Getting to and traversing Highway 35 and Highway 58 come with challenges. Then, there’s relying on the La Crete ferry/ice bridge to cross the Peace River. These are factors that REDI takes into account when advocating for local producers.


“We’re supporting every link—roads, ports, rails—through research and advocacy to ensure commodities move smoothly,” said REDI Board Member and Reeve of Mackenzie County Josh Knelsen. “Upgrading and maintaining key routes means products can move from the farm gate and the mill floor.”


Rail near the Town of High Level // Photography by Andrew O’Rourke
Rail near the Town of High Level // Photography by Andrew O’Rourke

Immediate Advocacy

The second front is consistent and aggressive advocacy. REDI leverages its membership with the Community Rail Advocacy Alliance (CRAA), which unites local governments, forestry operators and agricultural groups like Alberta Grains into a single, powerful voice.


“Our farmers and foresters are world-class, but inconsistent rail service puts them at a disadvantage,” said Wardley. “Through CRAA, REDI pushes hard for fair and reliable transport capacity, so our region can grow.”


The CRAA lobbies federal regulators for data-driven reforms, pushing Ottawa to enforce stricter service guarantees for northern branch lines.

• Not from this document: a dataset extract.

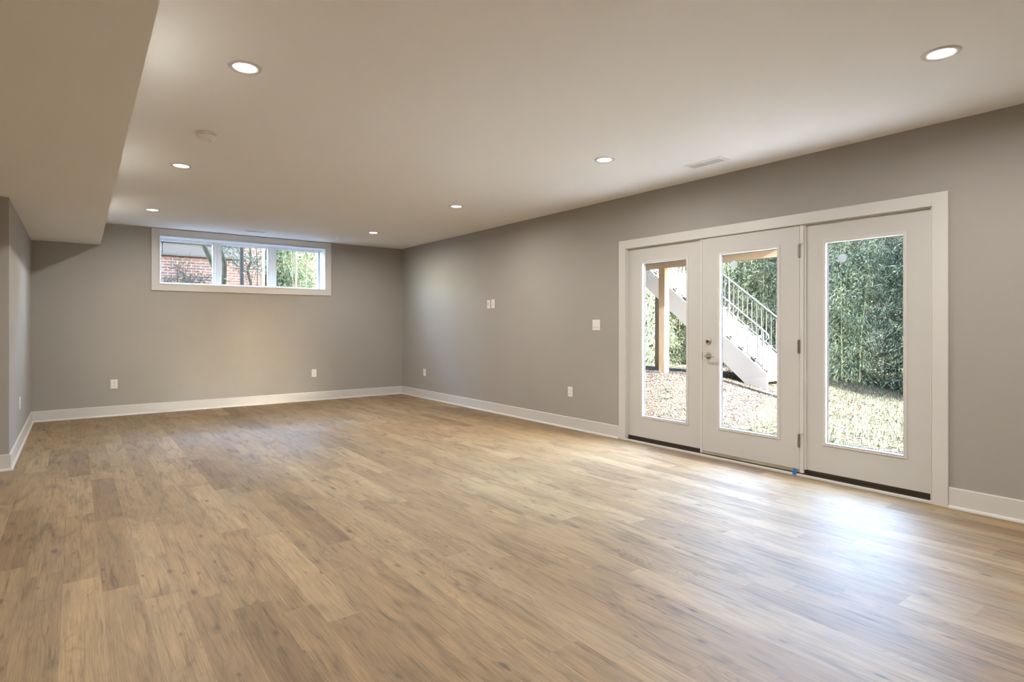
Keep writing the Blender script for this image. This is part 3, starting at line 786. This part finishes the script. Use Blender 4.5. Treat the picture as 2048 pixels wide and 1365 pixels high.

Private citizens can amplify these efforts by contacting their Members of Parliament to let them know you, as a voter, care deeply about your local producers, which means advocating for northern supply chain reliability.


The Alberta to Alaska Project

The third front is a long-term, transformative solution. While working to solve immediate threats, REDI also champions the proposed Alberta to Alaska railway to future-proof the region’s exports.


Today, local grain destined for Japan travels 800 km south into the congested Edmonton corridor before snaking west through the Rockies to Vancouver. The project would flip this script entirely.


A direct northern route connecting Alberta to deep-water Pacific ports in Alaska bypasses southern bottlenecks completely. This diversification of export routes would shave critical days off Asian shipping times, allowing northern businesses to price goods competitively.


This 2,500 km mega-project comes with a $22 billion price tag and complex environmental and regulatory hurdles. While difficult to bring to fruition, REDI understands this level of forward-thinking is an inevitable necessity for the North.


“The Alberta to Alaska rail line would provide direct access to Pacific trade routes, giving us a global edge,” said Wardley. “We want to do our part to make this project become a reality for future generations.”


Securing Supply Chain Sustainability

For REDI, economic development isn’t just about attracting new investments; it’s about increasing capacity and infrastructure that the existing businesses need to thrive.


“Reliable rail service is essential, not optional, for our export-driven economy,” said REDI Manager Andrew O'Rourke. “Partnering with CRAA allows us to demand better service and helps ensure our producers are not left behind.”


Transportation infrastructure is the primary artery for regional development. So, the next time you hear the whistle of a northbound freight train coming your way, remember what it means. It’s the “chugga chugga choo choo” of our economy reminding us to choose our local producers and to choose life in Northwest Alberta.